Ainda segundo Peiter, Tardin tinha adoração por música. Em especial, por reger orquestras e bandas. Foi César Tardin quem regeu a Banda dos Fuzileiros Navais e o coral da universidade na Mostra PUC do ano passado.
– Ele teve uma formação em música que acabou não terminando. Sempre que tinha a oportunidade, ficava à frente de uma banda ou coral. O pessoal achava que era de brincadeira, mas ele sabia o que estava fazendo – diz Peiter.
O gosto pela música e pela cafeicultura representa o que o reitor da PUC-Rio, Padre Josfá Siqueira, S.J., chamou de “lado interiorano” do professor, que se somava ao "gosto pela vida nas cidades e pelo desenvolvimento de projetos sociais". Muitos deles vinculados à PUC, como o Projeto Unicom, o Projeto Baía nossa de Guanabara e a Mostra PUC.
– Ele sabia fazer a ponte entre a universidade e a sociedade. Sempre estava preocupado que nossas atividades não ficassem entre muros, mas que fossem externadas. Ele sabia vencer os riscos pela ousadia. O César (Tardin) tinha essa determinação, sem medo – afirma Josafá.
Tanto a determinação quanto a visão da importância comunitária da universidade foram fundamentais para que Tardin levasse adiante o projeto da Mostra PUC, que, segundo o reitor, encontrava resistência no ambiente acadêmico. Do mesmo modo, lembra o ex-aluno de direito Bernardo Netto Arruda, o professor encontrou coragem para assumir a presidência da ONG SBS. Bernardo lembra o desabafo de Tadin, “seu primeiro chefe”, quando recebeu o convite para presidir a organização:
– Ele brincava que era uma ONG com uma série de problemas, “um elefante branco”, e se perguntava se iria conseguir. A gente conversou muito, e eu dei a maior força para ele. Acabou sendo um projeto importantíssimo.
Bernardo também recorda das conversas de Tardin sobre filhos, apesar de o professor nunca tê-los tido. Lembrou-se delas, em especial, no dia 5 de março, quando soube que seria pai pela primeira vez. Por ironia, foi também nesse dia recebeu a notícia da morte do "mestre que havia se tornado um amigo".
– Ele (Tardin) deixa milhares de filhos, de jovens que aprenderam muito com ele, aprenderam a amá-lo e a enxergar a vida de uma outra forma – resume.
Essa mudança na maneira de encarar pessoas e situações é considerada um dos legados dos projetos sociais desenvolvidos por Tardin. No Unicom, iniciativa que coordenava com Bernardo, jovens universitários davam aulas em comunidades carentes.

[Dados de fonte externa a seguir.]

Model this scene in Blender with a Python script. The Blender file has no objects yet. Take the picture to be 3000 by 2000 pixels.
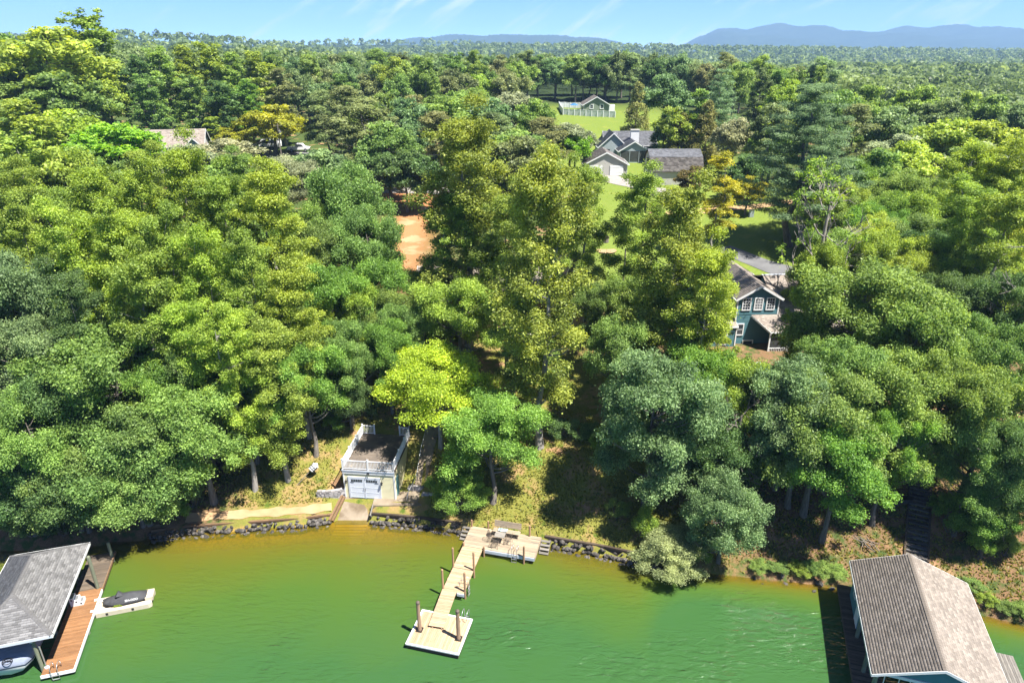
import bpy, bmesh, math, random
import numpy as np
from mathutils import Vector, Matrix

random.seed(7)
RNG = np.random.default_rng(11)
scene = bpy.context.scene
COL = scene.collection
R = math.radians

# ------------------------------------------------------------------ camera
CAM_H = 38.0
F_PX = 2000.0                      # focal length in pixels of the 3000 px wide photograph
PITCH = math.atan(860.0 / F_PX)
cam_d = bpy.data.cameras.new('camera')
cam_d.sensor_width = 36.0
cam_d.lens = 24.0
cam_d.clip_start = 0.5
cam_d.clip_end = 40000.0
cam = bpy.data.objects.new('camera', cam_d)
COL.objects.link(cam)
cam.location = (0, 0, CAM_H)
cam.rotation_euler = (math.pi / 2 - PITCH, 0, 0)
scene.camera = cam

# ------------------------------------------------------------------ sun and sky
SUN_EL = R(63.0)
SUN_AZ = R(-32.0)                  # from +X towards -Y (right of the camera, a little behind it)
SUN_DIR = Vector((math.cos(SUN_EL) * math.cos(SUN_AZ), math.cos(SUN_EL) * math.sin(SUN_AZ), math.sin(SUN_EL)))
sun_d = bpy.data.lights.new('sun', 'SUN')
sun_d.energy = 4.0
sun_d.angle = R(0.55)
sun_d.color = (1.0, 0.955, 0.87)
sun = bpy.data.objects.new('sun', sun_d)
COL.objects.link(sun)
sun.location = (60, -20, 120)
sun.rotation_euler = SUN_DIR.to_track_quat('Z', 'Y').to_euler()

world = bpy.data.worlds.new('World')
scene.world = world
world.use_nodes = True
wn, wl = world.node_tree.nodes, world.node_tree.links
wn.clear()
sky = wn.new('ShaderNodeTexSky')
sky.sky_type = 'NISHITA'
sky.sun_disc = False
sky.sun_elevation = SUN_EL
sky.sun_rotation = math.pi / 2 - SUN_AZ
sky.altitude = 8000
sky.air_density = 1.0
sky.dust_density = 0.0
sky.ozone_density = 5.0
hsv = wn.new('ShaderNodeHueSaturation')
hsv.inputs['Saturation'].default_value = 1.15
hsv.inputs['Hue'].default_value = 0.507
hsv.inputs['Value'].default_value = 0.45
wl.new(sky.outputs['Color'], hsv.inputs['Color'])
# thin streaky cirrus over the whole sky
tc = wn.new('ShaderNodeTexCoord')
mp = wn.new('ShaderNodeMapping')
mp0 = wn.new('ShaderNodeMapping')
mp0.inputs['Rotation'].default_value = (0.0, R(33), 0.0)
wl.new(tc.outputs['Generated'], mp0.inputs['Vector'])
mp.inputs['Scale'].default_value = (3.0, 3.0, 17.0)
wl.new(mp0.outputs['Vector'], mp.inputs['Vector'])
cn = wn.new('ShaderNodeTexNoise')
cn.inputs['Scale'].default_value = 2.1
cn.inputs['Detail'].default_value = 5.0
cn.inputs['Roughness'].default_value = 0.55
cn.inputs['Distortion'].default_value = 0.35
wl.new(mp.outputs['Vector'], cn.inputs['Vector'])
cr = wn.new('ShaderNodeMapRange')
cr.interpolation_type = 'SMOOTHSTEP'
cr.inputs['From Min'].default_value = 0.52
cr.inputs['From Max'].default_value = 0.74
cr.inputs['To Min'].default_value = 0.0
cr.inputs['To Max'].default_value = 0.75
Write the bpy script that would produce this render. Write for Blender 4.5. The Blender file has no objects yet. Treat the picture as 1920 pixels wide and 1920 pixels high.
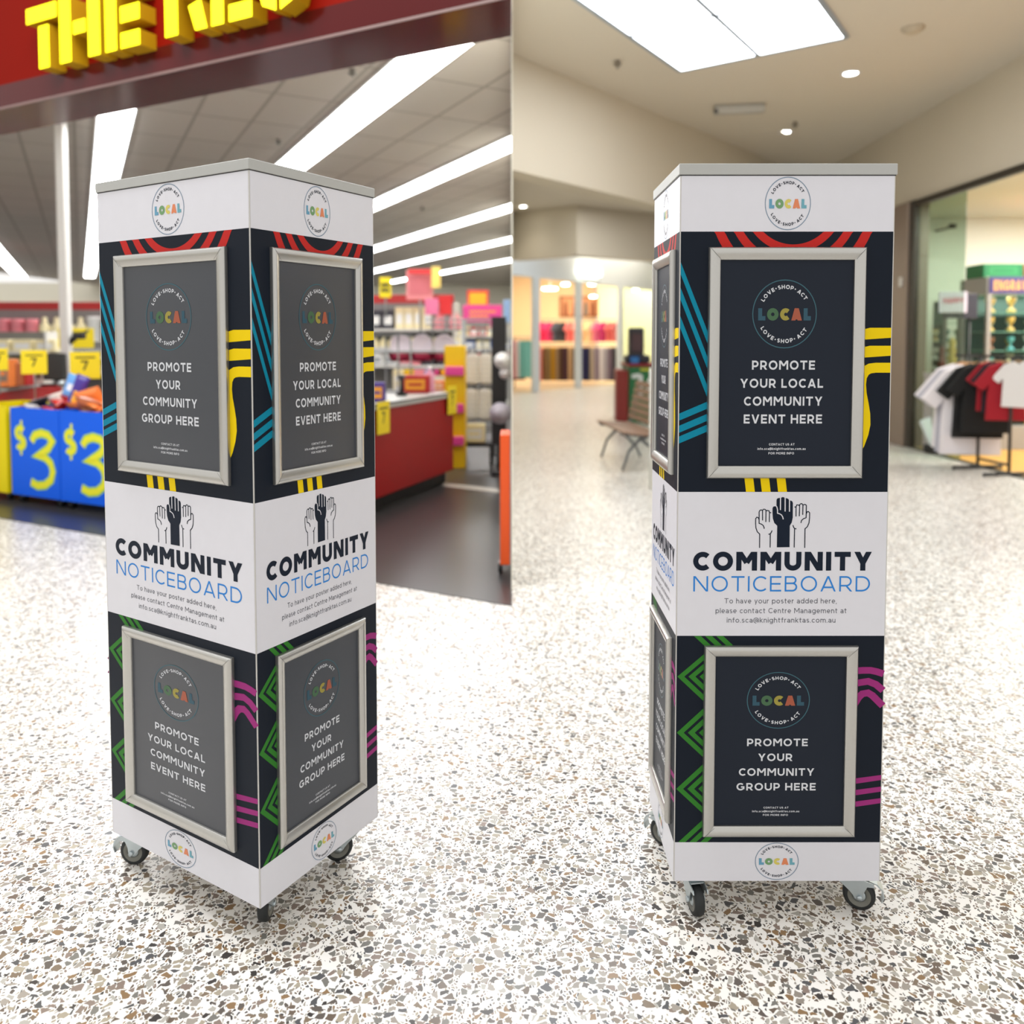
import bpy, math, random
from mathutils import Vector as V, Matrix
random.seed(7)
PI = math.pi
sc = bpy.context.scene
COL = sc.collection

# ------------------------------------------------------------------ camera
FPX, PITCH, HC = 1490.0, 0.0471, 1.395
PY = 960 - 254.6
cam_d = bpy.data.cameras.new('camera')
cam = bpy.data.objects.new('camera', cam_d); COL.objects.link(cam)
cam.location = (0, 0, HC); cam.rotation_euler = (PI / 2 - PITCH, 0, 0)
cam_d.sensor_width = 36; cam_d.lens = FPX / 1920 * 36; cam_d.shift_y = -254.6 / 1920
cam_d.clip_end = 200; cam_d.clip_start = .02
cam_d.dof.use_dof = True; cam_d.dof.focus_distance = 1.93; cam_d.dof.aperture_fstop = 1.9
sc.camera = cam

# ------------------------------------------------------------------ world and exposure
wd = bpy.data.worlds.new('world'); sc.world = wd; wd.use_nodes = True
wd.node_tree.nodes['Background'].inputs[0].default_value = (1.0, 0.975, 0.94, 1)
wd.node_tree.nodes['Background'].inputs[1].default_value = 1.04
sc.view_settings.view_transform = 'Standard'; sc.view_settings.look = 'None'
sc.view_settings.gamma = 1; sc.view_settings.use_curve_mapping = False
sc.view_settings.exposure = 0.0
SKYLIGHT_E, STRIP_E, DOWN_E, SHOP_E = 7.0, 17.0, 25.0, 4.0
def area(name, loc, size, power, rot=(0, 0, 0), col=(1, 1, 1)):
    l = bpy.data.lights.new(name, 'AREA'); l.shape = 'RECTANGLE'; l.size, l.size_y = size; l.energy = power; l.color = col
    o = bpy.data.objects.new(name, l); COL.objects.link(o); o.location = loc; o.rotation_euler = rot; return o
area('hall_skylight_lamp', (-2.6, 2.6, 5.6), (3.2, 3.0), 290, col=(.97, .985, 1))

# ------------------------------------------------------------------ helpers
def lin(c):
    r = []
    for v in c:
        v = v / 255
        r.append(v / 12.92 if v <= .04045 else ((v + .055) / 1.055) ** 2.4)
    return (*r, 1)
MATS = {}
def mat(name, rgb=(200, 200, 200), rough=.5, metal=0, emit=0, coat=0, spec=.5, noise=0, nscale=40, bump=0, ecol=None, coat_r=.1):
    if name in MATS: return MATS[name]
    m = bpy.data.materials.new(name); m.use_nodes = True; MATS[name] = m
    nt = m.node_tree; b = nt.nodes['Principled BSDF']
    b.inputs['Base Color'].default_value = lin(rgb)
    b.inputs['Roughness'].default_value = rough; b.inputs['Metallic'].default_value = metal
    b.inputs['Specular IOR Level'].default_value = spec
    b.inputs['Coat Weight'].default_value = coat; b.inputs['Coat Roughness'].default_value = coat_r
    if emit:
        b.inputs['Emission Color'].default_value = lin(ecol or rgb); b.inputs['Emission Strength'].default_value = emit
    if noise or bump:
        tc = nt.nodes.new('ShaderNodeTexCoord'); n = nt.nodes.new('ShaderNodeTexNoise'); n.inputs['Scale'].default_value = nscale
        nt.links.new(tc.outputs['Object'], n.inputs['Vector'])
        if noise:
            r = nt.nodes.new('ShaderNodeMapRange'); r.inputs['To Min'].default_value = 1 - noise; r.inputs['To Max'].default_value = 1 + noise
            nt.links.new(n.outputs['Fac'], r.inputs['Value'])
            mx = nt.nodes.new('ShaderNodeVectorMath'); mx.operation = 'SCALE'; mx.inputs[0].default_value = lin(rgb)[:3]
            nt.links.new(r.outputs['Result'], mx.inputs['Scale']); nt.links.new(mx.outputs['Vector'], b.inputs['Base Color'])
        if bump:
            bp = nt.nodes.new('ShaderNodeBump'); bp.inputs['Strength'].default_value = bump; bp.inputs['Distance'].default_value = .002
            nt.links.new(n.outputs['Fac'], bp.inputs['Height']); nt.links.new(bp.outputs['Normal'], b.inputs['Normal'])
    return m
def glass(name, tint=(235, 245, 240), refl=.12):
    m = bpy.data.materials.new(name); m.use_nodes = True; nt = m.node_tree; nt.nodes.clear()
    o = nt.nodes.new('ShaderNodeOutputMaterial'); t = nt.nodes.new('ShaderNodeBsdfTransparent'); g = nt.nodes.new('ShaderNodeBsdfGlossy')
    t.inputs[0].default_value = lin(tint); g.inputs['Roughness'].default_value = .03
    lw = nt.nodes.new('ShaderNodeLayerWeight'); pw = nt.nodes.new('ShaderNodeMath'); pw.operation = 'POWER'; pw.inputs[1].default_value = 4
    f = nt.nodes.new('ShaderNodeMath'); f.operation = 'MULTIPLY_ADD'; f.inputs[1].default_value = .6; f.inputs[2].default_value = .03; mx = nt.nodes.new('ShaderNodeMixShader')
    nt.links.new(lw.outputs['Facing'], pw.inputs[0]); nt.links.new(pw.outputs[0], f.inputs[0])
    nt.links.new(f.outputs[0], mx.inputs[0]); nt.links.new(t.outputs[0], mx.inputs[1]); nt.links.new(g.outputs[0], mx.inputs[2])
    nt.links.new(mx.outputs[0], o.inputs[0]); MATS[name] = m; return m

def tag(o, label=None, cat=None, group=None, kind=None):
    if label: o['label'] = label
    if cat: o['category'] = cat
    if group: o['group'] = group
    if kind: o['kind'] = kind
    return o
def empty(name, loc=(0, 0, 0), rz=0, **k):
    o = bpy.data.objects.new(name, None); COL.objects.link(o); o.location = loc; o.rotation_euler = (0, 0, rz); o.empty_display_size = .1
    return tag(o, **k)
def copy_tree(o, parent=None):
    c = o.copy(); COL.objects.link(c); c.parent = parent
    for ch in list(o.children): copy_tree(ch, c)
    return c

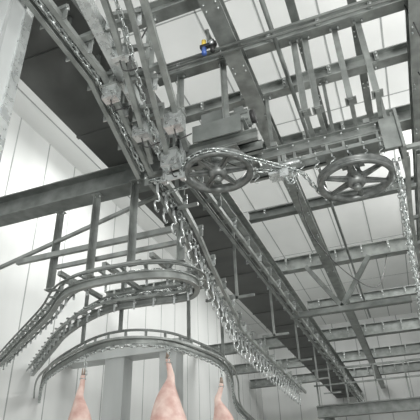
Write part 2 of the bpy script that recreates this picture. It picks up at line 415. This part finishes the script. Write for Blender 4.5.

O caráter interdisciplinar do Ccesp e dos projetos sociais lá desenvolvidos fez com que Tardin tivesse contato com estagiários de vários departamentos. Como a estudante de história Maria Cristina Menezes. Ela lembra que Tardin tinha o hábito de reunir os estagiários para confraternizações. A última foi especialmente marcante: um passeio de barco pela Baía de Guanabara. Nas reuniões, o bordão era “monsenheur”, vocativo usado por ele para referir-se aos estagiários.
– O César (Tardin) era bem compreensivo com a questão de horário, de faltas. Se você queria viajar, sempre podia conversar com ele, que dava o maior apoio. Trazia ideias de curso que a gente podia fazer. Era um chefe muito amigo – emociona-se a estudante.